Quasi tutte queste ragazze sono arrivate in Italia al termine di un lungo ed estenuante viaggio che dalla Nigeria le ha portate attraverso il deserto del Sahara fino alla Libia e all’Italia: di trafficante in trafficante, spesso abusate e costrette a vendersi già durante il viaggio per ripagare l’enorme debito contratto (dai 20 ai 50mila euro). “L’elevato numero di giovani donne nigeriane tra i migranti che raggiungono l’Italia su un gommone partito dalla Libia è un dato consolidato e in costante crescita, sia per quanto riguarda le donne (erano circa 5mila nel 2015, passate a 11mila nel 2016) sia per quanto riguarda i minori non accompagnati (in larga parte di sesso femminile, passati da 900 a 3.040)” si legge nell’ultima edizione del dossier “InDifesa” presentata lo scorso 10 ottobre in occasione della Giornata internazionale delle bambine e delle ragazze.
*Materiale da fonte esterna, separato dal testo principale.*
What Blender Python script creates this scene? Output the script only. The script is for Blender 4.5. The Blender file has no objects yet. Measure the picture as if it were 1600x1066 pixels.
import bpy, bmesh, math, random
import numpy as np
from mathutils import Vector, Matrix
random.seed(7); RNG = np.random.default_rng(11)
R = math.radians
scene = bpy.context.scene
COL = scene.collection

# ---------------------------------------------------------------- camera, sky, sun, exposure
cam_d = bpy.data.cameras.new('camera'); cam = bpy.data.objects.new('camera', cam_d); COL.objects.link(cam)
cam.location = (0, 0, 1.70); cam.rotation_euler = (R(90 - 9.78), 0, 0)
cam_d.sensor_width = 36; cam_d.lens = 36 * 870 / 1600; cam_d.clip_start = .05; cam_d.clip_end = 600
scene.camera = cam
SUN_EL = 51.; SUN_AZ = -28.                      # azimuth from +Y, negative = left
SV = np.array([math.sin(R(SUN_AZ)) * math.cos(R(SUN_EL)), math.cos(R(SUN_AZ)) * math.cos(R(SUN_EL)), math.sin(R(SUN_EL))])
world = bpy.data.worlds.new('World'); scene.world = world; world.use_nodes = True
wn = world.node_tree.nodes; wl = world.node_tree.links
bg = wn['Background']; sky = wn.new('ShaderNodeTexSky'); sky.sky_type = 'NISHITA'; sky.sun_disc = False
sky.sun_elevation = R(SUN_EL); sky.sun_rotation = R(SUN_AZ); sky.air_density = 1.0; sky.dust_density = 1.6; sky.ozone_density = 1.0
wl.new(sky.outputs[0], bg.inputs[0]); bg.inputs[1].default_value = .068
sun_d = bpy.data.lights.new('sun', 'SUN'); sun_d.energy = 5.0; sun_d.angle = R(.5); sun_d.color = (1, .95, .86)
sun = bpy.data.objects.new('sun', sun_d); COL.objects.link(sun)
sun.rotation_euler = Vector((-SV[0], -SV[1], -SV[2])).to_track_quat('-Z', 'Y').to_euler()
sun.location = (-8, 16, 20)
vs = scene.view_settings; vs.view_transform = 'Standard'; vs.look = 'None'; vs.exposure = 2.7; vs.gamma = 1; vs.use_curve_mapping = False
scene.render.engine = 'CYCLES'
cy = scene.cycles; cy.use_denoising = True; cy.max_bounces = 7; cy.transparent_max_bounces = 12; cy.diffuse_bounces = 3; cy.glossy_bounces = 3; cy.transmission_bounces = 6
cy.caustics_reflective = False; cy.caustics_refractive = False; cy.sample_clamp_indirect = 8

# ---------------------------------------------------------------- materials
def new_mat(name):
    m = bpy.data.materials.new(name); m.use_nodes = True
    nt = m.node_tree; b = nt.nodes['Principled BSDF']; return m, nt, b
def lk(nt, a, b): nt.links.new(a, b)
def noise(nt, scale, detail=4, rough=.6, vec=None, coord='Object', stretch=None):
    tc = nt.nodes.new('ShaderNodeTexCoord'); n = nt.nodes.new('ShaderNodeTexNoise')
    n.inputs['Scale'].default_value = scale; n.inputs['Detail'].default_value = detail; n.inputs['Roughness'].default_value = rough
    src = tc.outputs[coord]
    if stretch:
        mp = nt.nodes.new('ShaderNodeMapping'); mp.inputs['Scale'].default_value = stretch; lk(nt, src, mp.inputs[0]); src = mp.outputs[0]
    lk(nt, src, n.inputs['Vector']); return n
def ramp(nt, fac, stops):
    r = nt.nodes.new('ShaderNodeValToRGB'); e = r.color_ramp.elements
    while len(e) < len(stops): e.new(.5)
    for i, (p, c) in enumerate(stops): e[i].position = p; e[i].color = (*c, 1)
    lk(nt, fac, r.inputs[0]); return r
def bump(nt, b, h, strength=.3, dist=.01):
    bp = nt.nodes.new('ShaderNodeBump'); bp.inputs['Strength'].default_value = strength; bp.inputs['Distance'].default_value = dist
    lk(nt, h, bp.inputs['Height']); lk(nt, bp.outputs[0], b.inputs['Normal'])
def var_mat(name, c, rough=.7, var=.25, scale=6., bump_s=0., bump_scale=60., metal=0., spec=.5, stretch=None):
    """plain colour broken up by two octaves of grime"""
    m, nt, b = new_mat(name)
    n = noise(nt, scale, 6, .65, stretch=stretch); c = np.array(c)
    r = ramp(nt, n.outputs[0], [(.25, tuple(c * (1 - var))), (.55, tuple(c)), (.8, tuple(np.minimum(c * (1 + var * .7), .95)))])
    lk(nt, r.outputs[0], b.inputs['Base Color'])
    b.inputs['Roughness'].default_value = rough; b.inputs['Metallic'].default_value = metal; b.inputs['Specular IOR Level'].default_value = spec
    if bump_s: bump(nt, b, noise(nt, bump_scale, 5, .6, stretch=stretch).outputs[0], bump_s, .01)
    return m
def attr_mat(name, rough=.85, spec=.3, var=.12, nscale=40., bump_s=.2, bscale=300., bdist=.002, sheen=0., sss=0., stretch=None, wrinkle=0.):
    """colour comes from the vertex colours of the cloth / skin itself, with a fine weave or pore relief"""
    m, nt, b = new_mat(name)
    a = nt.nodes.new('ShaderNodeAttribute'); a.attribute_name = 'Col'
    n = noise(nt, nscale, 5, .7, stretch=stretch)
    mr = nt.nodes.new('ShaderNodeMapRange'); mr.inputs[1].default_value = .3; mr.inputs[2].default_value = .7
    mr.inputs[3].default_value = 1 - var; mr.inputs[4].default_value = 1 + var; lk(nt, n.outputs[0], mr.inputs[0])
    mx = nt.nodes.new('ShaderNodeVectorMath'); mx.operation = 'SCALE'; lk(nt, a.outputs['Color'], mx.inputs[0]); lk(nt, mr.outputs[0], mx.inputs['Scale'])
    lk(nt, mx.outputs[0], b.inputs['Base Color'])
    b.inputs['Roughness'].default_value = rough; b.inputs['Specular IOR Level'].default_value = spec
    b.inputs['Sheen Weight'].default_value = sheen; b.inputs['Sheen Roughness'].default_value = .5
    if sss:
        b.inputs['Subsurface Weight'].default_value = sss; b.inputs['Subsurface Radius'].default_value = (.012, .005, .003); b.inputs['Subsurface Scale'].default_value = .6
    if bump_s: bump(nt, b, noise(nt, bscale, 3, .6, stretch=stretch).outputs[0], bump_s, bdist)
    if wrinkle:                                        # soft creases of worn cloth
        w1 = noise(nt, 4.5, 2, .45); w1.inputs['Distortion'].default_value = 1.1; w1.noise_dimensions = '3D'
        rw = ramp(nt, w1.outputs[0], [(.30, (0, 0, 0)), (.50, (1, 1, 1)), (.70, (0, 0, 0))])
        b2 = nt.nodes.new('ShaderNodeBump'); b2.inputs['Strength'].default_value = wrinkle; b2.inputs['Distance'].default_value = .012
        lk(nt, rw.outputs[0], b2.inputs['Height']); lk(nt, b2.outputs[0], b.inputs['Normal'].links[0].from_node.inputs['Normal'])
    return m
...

Oim (Organizzazione mondiale per le migrazioni) denuncia “il significativo e preoccupante aumento di vittime di tratta adolescenti”. Molte tra queste ragazzine al momento dello sbarco si dichiarano maggiorenni, seguendo le indicazioni dei trafficanti: “In questo modo infatti le ragazze verranno collocate in strutture di accoglienza per adulti, dove sarà più semplice contattare i loro trafficanti che andranno a prelevarle con maggiore facilità”.

Anche Save the Children ha evidenziato il progressivo abbassamento dell’età delle giovani nigeriane vittime di tratta: “Sono sempre più giovani, scarsamente scolarizzate e sempre più pe. Si tratta prevalentemente di ragazze tra i 15 e i 17 anni, con una quota crescente di bambine tra i 13 e i 14 anni”.